» **INFORMATION PROVIDED**
(begin)
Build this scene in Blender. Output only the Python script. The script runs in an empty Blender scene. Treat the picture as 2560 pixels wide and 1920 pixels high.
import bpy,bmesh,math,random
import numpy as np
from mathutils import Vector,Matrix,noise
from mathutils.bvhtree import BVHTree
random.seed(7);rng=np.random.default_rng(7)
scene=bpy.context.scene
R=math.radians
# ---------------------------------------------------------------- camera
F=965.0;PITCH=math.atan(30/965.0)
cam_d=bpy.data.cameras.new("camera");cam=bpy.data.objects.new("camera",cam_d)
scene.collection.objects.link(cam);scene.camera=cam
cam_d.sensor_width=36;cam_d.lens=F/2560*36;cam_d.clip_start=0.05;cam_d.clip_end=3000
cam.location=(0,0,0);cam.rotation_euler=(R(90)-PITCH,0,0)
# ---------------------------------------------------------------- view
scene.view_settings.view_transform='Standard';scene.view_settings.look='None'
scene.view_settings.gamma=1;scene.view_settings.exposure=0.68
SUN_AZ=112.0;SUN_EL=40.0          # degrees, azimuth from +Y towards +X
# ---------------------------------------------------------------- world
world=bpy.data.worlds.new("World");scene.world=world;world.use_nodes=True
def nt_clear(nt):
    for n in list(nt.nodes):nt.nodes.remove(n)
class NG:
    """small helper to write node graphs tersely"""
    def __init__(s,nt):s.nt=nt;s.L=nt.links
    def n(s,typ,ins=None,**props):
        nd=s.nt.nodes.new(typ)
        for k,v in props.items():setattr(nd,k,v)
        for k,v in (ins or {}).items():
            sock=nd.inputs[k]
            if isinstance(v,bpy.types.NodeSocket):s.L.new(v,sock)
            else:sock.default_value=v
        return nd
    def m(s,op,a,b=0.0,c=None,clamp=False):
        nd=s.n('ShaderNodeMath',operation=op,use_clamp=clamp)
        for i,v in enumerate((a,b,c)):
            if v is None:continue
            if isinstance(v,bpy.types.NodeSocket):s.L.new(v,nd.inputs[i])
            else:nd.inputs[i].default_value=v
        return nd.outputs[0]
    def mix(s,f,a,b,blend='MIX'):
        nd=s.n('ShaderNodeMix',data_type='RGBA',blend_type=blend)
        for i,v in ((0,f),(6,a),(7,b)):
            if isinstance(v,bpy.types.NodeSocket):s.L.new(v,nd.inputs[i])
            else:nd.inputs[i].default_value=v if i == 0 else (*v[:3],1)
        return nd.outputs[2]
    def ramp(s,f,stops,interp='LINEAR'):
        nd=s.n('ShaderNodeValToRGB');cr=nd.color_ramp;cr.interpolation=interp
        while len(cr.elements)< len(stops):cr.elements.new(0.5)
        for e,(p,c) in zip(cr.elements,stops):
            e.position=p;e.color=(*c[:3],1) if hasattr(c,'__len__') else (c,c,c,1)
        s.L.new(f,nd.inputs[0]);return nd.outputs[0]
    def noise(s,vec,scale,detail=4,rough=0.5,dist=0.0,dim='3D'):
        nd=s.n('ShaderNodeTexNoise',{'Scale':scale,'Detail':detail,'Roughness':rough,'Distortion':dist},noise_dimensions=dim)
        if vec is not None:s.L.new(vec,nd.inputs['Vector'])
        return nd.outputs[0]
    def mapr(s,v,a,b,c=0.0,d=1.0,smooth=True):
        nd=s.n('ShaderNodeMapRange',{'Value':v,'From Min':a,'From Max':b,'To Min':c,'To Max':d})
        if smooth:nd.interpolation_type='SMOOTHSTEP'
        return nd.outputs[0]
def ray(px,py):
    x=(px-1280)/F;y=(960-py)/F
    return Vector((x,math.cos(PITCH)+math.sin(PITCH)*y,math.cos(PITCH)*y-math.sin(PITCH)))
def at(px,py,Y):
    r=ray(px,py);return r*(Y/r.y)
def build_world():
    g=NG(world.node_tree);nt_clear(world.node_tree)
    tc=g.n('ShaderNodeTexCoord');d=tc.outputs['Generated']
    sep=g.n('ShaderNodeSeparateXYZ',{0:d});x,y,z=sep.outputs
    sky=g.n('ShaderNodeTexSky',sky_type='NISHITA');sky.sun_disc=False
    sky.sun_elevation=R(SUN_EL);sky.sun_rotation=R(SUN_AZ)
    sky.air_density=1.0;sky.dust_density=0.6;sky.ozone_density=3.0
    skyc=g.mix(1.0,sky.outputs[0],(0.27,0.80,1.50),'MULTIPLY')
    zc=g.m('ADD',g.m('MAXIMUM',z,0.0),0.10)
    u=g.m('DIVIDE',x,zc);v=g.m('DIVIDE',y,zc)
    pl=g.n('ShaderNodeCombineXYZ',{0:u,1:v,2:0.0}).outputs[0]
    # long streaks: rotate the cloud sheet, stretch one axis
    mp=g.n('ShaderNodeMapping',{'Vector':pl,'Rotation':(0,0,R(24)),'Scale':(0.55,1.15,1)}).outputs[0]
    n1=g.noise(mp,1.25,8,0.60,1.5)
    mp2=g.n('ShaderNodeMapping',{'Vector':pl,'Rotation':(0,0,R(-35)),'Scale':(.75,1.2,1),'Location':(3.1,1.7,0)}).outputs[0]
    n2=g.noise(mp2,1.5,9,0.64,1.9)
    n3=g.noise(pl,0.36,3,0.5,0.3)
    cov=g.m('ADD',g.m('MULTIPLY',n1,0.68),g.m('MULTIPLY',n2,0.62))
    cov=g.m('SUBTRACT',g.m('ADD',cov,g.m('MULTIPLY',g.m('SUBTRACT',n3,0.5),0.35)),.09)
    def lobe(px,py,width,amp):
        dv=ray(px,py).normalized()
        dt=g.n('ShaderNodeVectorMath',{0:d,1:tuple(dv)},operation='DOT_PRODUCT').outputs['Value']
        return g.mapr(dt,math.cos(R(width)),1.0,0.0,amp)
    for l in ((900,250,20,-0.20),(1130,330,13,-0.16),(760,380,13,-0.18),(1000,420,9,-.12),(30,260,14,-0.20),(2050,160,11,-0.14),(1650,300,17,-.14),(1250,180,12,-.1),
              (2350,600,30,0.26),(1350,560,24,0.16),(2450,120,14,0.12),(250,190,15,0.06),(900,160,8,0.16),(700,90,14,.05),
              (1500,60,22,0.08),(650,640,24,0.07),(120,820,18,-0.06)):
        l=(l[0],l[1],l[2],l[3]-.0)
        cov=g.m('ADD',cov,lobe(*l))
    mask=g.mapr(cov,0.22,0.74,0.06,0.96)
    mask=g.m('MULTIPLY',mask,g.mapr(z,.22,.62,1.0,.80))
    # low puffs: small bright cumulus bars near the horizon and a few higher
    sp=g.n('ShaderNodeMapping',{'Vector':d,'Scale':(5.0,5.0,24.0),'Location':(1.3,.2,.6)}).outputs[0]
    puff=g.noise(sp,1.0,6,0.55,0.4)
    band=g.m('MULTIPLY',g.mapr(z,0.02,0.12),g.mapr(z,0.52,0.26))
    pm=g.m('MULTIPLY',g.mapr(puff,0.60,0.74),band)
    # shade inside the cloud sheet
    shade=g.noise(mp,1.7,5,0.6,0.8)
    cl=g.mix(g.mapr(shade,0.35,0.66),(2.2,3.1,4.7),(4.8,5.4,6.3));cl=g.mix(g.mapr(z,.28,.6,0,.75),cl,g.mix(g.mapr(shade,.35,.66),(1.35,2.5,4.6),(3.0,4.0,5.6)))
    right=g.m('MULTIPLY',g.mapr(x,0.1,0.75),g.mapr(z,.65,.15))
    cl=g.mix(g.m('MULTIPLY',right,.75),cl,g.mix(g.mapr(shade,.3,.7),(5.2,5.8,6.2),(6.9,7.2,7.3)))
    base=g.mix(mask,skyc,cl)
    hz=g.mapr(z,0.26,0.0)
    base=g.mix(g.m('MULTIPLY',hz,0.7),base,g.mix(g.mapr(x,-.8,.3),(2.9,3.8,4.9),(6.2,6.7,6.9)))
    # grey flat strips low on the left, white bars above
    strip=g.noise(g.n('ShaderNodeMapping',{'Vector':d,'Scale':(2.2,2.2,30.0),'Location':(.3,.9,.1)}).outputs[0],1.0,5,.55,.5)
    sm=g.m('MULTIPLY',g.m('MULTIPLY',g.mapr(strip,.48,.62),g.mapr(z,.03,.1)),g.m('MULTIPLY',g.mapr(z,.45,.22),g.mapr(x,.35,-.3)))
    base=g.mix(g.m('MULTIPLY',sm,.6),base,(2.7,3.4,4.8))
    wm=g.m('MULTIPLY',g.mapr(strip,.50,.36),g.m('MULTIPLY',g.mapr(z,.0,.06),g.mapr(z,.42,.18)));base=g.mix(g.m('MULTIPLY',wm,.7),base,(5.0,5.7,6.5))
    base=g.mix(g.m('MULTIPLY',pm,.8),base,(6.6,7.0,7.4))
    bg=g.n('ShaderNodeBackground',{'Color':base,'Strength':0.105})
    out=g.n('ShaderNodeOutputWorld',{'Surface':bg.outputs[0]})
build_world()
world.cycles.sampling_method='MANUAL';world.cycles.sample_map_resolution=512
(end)
» **TASK OBJECTIVE**
Find each line holding the string "scene" and copy it out.

» **THE RESULT**
Build this scene in Blender. Output only the Python script. The script runs in an empty Blender scene. Treat the picture as 2560 pixels wide and 1920 pixels high.
scene=bpy.context.scene
scene.collection.objects.link(cam);scene.camera=cam
scene.view_settings.view_transform='Standard';scene.view_settings.look='None'
scene.view_settings.gamma=1;scene.view_settings.exposure=0.68
world=bpy.data.worlds.new("World");scene.world=world;world.use_nodes=True